Several years on I’ve been through some amount of counselling and personal growth and I realise, this competition is itself the problem. Not only can we not win it by showing our scars, nor can we win it by offering solidarity in a one sided relationship with cisgender women where they maintain our second-class status assiduously throughout, the real victory starts happening when I find other people who are committed instead of competing over who has it worst or naive solidarity, to the idea that safety for any of us is built on creating a world where none of us are at risk. Where all of our vulnerability can be held and valued. Where we love and care for each other. Where all of our suffering and loss can be grieved. This world is small. Like James Baldwin once said:

“Love has never been a popular movement. And no one’s ever wanted, really, to be free. The world is held together, really it is held together, by the love and the passion of a very few people. Otherwise, of course, you can despair. Walk down the street of any city, any afternoon, and look around you. What you’ve got to remember is what you’re looking at is also you. Everyone you’re looking at is also you. You could be that person. You could be that monster, you could be that cop. And you have to decide, in yourself, not to be. “ — James Baldwin

We have this culture right now where the dominant media form for young people is these debate shows. Right Wing Guy Owns Libtards, Left Wing Gamer Owns 20 Magas. The spectacle and the competition is the point. It leaves very little room for those of us who care about a world where we’re not trying to be the last one standing in a contest landscape littered with the bodies of the owned and the cucked. People have long bemoaned the nihilistic way in which “everything is up for grabs” in these debates, even things which shouldn’t be up for debate, but it’s more than that. When everything is a contest all the time we tend to brutalise ourselves and send a handful of celebrity champion figures to high heights of celebrity and significance while the majority are just screwed whether left or right win.

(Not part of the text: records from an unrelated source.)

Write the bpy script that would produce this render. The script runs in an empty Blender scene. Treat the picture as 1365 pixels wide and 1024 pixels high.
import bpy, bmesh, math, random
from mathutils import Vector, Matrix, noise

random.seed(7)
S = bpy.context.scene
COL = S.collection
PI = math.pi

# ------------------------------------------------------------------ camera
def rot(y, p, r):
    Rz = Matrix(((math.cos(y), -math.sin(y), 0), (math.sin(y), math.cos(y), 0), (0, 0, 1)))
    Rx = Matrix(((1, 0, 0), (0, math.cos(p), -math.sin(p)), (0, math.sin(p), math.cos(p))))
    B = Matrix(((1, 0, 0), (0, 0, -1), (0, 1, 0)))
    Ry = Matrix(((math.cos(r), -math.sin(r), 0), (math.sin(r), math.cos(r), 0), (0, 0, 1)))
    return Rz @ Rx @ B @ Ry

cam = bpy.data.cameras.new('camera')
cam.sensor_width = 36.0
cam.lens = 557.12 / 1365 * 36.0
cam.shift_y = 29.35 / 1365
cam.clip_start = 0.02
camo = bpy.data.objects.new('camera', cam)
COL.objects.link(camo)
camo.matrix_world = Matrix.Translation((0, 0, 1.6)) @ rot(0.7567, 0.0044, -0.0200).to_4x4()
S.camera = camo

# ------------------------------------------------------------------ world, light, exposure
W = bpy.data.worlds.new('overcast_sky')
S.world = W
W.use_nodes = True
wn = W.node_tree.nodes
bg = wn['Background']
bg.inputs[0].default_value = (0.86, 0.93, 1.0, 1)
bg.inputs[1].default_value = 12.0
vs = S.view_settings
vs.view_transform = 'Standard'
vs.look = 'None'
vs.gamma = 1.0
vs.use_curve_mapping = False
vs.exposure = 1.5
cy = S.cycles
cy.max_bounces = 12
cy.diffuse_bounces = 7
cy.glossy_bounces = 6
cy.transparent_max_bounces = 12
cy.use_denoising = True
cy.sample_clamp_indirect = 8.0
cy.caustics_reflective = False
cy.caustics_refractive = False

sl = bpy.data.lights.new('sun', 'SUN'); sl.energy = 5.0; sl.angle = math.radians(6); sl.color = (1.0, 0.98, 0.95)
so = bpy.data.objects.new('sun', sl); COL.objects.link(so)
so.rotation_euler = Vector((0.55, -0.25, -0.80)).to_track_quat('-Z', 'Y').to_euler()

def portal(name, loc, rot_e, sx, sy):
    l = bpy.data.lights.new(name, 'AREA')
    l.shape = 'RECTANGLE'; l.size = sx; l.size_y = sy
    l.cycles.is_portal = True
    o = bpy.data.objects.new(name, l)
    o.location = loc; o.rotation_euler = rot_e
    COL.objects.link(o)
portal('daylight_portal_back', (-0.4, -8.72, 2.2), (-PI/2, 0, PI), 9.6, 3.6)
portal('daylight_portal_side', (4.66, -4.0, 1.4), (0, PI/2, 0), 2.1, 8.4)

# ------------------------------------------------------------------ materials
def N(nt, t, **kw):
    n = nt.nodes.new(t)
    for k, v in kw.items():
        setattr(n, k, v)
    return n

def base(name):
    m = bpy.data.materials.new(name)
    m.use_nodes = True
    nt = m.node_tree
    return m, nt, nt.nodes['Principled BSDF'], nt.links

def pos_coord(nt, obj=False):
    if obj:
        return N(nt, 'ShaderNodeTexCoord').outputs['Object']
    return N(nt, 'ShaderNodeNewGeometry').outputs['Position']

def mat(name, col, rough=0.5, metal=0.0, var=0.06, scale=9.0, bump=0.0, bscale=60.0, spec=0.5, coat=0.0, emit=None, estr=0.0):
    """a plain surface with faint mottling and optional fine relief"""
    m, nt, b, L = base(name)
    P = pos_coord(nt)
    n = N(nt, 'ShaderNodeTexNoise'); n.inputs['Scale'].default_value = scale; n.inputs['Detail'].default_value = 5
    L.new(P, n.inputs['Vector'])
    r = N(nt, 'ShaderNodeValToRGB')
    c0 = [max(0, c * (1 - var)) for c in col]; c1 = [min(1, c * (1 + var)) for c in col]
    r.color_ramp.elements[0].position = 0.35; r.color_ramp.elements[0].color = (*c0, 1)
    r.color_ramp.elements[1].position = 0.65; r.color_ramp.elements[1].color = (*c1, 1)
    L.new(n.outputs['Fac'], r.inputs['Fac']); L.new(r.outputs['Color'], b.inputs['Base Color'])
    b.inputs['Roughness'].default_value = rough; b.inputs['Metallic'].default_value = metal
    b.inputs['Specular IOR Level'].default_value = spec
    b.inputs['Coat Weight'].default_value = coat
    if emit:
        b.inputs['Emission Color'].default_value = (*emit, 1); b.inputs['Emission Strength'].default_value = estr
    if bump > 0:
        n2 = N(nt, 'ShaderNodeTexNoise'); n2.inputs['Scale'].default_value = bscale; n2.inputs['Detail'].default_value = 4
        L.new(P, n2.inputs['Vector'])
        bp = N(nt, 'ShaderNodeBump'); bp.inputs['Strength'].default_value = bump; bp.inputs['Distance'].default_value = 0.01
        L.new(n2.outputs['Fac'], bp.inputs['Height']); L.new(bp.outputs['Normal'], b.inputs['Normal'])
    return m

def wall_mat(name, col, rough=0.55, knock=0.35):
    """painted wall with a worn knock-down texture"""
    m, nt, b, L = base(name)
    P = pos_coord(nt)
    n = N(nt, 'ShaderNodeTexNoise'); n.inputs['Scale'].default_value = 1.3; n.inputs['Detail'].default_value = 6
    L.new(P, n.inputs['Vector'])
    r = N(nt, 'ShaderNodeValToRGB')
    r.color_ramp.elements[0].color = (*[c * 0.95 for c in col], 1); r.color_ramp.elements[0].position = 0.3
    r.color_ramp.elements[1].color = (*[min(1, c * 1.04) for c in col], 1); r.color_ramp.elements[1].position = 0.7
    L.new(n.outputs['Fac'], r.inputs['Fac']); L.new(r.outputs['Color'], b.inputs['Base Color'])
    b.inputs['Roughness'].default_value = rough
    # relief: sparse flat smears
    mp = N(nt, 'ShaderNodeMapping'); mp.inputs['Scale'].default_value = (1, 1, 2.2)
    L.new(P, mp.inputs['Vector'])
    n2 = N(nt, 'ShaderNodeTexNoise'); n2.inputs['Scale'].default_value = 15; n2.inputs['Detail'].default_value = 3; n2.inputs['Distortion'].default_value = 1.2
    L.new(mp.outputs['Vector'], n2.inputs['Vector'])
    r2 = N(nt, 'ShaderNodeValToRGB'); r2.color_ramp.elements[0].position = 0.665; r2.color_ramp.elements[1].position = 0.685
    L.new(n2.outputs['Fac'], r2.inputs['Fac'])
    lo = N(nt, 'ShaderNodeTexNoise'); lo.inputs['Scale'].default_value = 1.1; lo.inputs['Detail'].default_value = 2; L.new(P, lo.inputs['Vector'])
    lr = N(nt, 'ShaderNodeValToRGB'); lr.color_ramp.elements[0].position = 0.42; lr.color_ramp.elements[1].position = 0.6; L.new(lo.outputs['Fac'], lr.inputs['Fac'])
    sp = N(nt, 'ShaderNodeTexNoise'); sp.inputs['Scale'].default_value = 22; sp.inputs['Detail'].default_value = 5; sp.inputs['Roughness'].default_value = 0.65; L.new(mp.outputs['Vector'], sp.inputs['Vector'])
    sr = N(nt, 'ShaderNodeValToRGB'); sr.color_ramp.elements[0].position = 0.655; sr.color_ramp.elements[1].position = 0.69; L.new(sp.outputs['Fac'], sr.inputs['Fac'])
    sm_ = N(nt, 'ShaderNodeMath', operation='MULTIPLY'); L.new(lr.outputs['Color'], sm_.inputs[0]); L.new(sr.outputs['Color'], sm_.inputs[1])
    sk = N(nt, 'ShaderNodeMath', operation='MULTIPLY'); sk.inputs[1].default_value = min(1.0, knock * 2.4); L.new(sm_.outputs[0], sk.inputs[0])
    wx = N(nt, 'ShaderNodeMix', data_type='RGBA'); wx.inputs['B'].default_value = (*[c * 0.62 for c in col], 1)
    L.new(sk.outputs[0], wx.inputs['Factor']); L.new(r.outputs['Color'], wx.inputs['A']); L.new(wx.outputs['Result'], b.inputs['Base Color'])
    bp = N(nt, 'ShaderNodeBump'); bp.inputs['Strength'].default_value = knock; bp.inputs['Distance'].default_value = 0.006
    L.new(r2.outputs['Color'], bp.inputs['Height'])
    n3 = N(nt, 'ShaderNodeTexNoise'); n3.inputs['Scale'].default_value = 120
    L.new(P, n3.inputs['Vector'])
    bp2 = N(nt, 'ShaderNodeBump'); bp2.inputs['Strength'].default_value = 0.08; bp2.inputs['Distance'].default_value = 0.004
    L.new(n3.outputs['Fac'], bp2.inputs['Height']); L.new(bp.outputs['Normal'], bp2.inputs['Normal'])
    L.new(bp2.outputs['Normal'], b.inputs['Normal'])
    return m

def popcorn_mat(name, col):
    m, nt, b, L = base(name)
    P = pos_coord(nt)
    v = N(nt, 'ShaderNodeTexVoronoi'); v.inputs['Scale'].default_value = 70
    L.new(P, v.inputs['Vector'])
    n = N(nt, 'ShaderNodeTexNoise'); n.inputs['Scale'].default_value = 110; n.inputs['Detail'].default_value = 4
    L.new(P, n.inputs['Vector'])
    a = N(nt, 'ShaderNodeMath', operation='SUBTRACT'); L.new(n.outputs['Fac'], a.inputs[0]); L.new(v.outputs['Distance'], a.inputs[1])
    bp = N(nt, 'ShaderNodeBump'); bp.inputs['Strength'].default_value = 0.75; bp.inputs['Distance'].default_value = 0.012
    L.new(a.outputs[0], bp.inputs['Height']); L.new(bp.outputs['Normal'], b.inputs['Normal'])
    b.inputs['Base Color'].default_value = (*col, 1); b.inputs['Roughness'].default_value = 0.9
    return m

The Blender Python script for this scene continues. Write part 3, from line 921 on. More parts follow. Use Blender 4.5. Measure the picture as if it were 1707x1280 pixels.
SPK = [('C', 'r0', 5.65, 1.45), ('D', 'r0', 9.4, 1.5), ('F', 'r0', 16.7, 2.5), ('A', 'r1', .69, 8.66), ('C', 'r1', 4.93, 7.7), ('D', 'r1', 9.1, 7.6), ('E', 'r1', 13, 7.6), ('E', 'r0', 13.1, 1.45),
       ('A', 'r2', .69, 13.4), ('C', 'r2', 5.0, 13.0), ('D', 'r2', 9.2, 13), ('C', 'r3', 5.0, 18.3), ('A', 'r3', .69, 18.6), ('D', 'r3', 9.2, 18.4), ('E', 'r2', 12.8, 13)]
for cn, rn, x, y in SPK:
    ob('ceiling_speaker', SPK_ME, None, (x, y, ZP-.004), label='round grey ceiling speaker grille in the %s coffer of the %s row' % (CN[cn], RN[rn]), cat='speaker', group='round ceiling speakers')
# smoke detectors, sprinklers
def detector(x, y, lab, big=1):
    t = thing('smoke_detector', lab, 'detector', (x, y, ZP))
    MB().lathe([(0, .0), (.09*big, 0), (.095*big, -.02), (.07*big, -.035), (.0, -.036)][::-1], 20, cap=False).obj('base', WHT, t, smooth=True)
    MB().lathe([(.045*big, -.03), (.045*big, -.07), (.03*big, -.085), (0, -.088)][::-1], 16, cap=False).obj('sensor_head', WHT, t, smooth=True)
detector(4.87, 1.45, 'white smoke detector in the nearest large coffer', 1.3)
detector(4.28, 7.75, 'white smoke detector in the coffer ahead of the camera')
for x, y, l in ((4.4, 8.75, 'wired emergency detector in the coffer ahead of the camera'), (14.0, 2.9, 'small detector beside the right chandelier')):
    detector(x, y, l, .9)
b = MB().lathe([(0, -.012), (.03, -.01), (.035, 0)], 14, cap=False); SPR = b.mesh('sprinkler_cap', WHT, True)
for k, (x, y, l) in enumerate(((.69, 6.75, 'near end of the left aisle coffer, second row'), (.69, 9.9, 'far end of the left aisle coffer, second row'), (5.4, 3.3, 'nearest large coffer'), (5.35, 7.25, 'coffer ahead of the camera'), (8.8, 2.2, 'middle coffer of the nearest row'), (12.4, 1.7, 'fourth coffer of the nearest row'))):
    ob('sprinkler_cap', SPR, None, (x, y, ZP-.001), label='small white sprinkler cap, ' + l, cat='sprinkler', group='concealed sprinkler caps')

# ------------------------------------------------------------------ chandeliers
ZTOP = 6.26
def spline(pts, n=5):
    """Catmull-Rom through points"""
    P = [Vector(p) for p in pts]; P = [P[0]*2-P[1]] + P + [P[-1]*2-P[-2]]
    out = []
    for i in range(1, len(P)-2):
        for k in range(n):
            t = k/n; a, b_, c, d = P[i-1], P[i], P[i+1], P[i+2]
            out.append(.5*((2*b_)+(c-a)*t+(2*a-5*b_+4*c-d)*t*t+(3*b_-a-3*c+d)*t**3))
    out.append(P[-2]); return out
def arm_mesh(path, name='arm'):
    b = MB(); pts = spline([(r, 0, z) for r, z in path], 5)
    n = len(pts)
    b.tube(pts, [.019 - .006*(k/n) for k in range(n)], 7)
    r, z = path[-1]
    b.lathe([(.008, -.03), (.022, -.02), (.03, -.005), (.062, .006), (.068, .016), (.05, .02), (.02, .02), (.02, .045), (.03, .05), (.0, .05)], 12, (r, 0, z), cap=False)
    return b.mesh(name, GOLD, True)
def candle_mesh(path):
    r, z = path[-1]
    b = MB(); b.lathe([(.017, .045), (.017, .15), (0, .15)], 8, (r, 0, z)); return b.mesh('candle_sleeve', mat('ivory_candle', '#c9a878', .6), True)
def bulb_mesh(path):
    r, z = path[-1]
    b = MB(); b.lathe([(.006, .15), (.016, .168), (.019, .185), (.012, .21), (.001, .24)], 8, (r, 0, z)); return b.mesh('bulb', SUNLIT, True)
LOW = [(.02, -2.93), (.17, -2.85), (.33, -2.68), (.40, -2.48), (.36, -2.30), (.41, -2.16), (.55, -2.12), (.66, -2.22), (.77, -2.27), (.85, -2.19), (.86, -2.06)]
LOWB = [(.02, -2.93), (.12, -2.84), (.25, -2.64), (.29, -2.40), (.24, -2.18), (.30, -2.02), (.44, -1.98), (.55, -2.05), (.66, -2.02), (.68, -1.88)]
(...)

We don’t have a commons, a sharing of experiences, difficulties, common resources and problems that we can build a plan for a future worth living in in that landscape. We have, at best, a bunch of increasingly arcane theory about why “men suffer from patriarchy too” or jargon around “being pushed down the right wing pipeline”.

Everyone these days seems to be a victim of this system competitively with everyone else, the privileged cisgender able bodied white young man at risk of falling into inceldom is a bigger victim, more at risk than anyone else if you believe the media. This explanation of the world is built through competition. It’s built through ignoring what suffering others beneath us experience that we can get away with ignoring so we can win at being the best victim. It’s built through teaching our young people that the only way to get their needs met is by defeating others in the sphere of debate. It’s not produced through common consciousness building or rational exploration of material reality or a grounded understanding of economics and class.

I say get their needs met and I mean that including the young white middle class man at risk of falling into inceldom as much as anyone. We’ve faced successive economic crashes, every new generation is less able to acquire secure housing and less likely to be able to bank on a pension in the future. Men have been crying for years about the fact that the cost of maintaining a sexist hierarchy which they sit at the top of is making them miserable. Men openly resent women for the dubious “freedom” of being the subjects of patriarchal domination rather than the agents of it. And yet they’re fed a diet of Andrew Tate telling them how to climb that tower all the same. The hierarchy of manhood that has emerged, no longer just based in class, but now in a series of “Alphas” “Betas” and so on they are taught to compete between, 79 genders of man battling it out for who’s going to be on top. I have no doubt that men are miserable with the costs of manhood and exercising their domination over women making themselves beasts in the process.

Where I draw the line obviously, is the idea that their suffering somehow puts them ahead of those (women and gender minorities) whose subjugation this ridiculous baroque court of internal male hierachy is supposed to maintain. They’re able to lay claim to that higher priority victimhood, in this offensive and inhumane competition we have established for human rights discussions, because of the latent sympathies for men that exist in a male-dominated society. Their suffering that is the product of a set of social games that has no purpose other than keeping men on top over women. In fact if we look at the problem of sexual violence against women, while somehow looking so important when it is pressed against trans women, it is starkly dismissed when we’re talking about these poor impressionable boys struggling with becoming men in the world. The seriousness of the violence done to the young women they grow up alongside becomes an afterthought to those young men’s “radicalisation” as a key point of interest, because they are able to outcompete women as a centre of sympathy through their gender status even at the same time as Incels are constructed in the media to be pathetic and silly. Some more extreme contributors to this discourse have even attempted to suggest that TERFism is driving a wider problem of too much man-hating and by some roundabout means, cisgender men are the real victims of transphobia. Most of these conversations about gender wars wipe trans people off the map before the first word is spoken in reality. In the topsy turvy world of debate driven authoritarian grievance politics, sympathy for the dominant group is king and actually looking at harm is rarely bothered with.

The answer to the question of incels, like the answer to the question of TERFs, is simple. Stop trying to compete with marginalised people for victimhood. Stop engaging in this race to the bottom, stop yearning to be kings or queens of a mountain of bodies. We have enough space, enough resources, between all of us, to create a world where our safety is all upheld, our suffering is all grieved, our needs are all met. It is the competition for dominance that is itself the problem. Trans women aren’t a threat, Black people aren’t a threat, women aren’t a threat, Muslims aren’t a threat, Jews aren’t a threat, migrants and refugees aren’t a threat, people who need to rely on welfare payments aren’t a threat. Marginalised groups do not need to be competed with to secure your place in a hierarchy, and by engaging in that competition you are sabotaging your chances at creating the humane society that would alleviate the misery of the inhumane conditions you keep going to maintain your dominance.

Freedom is a choice albeit an unpopular one.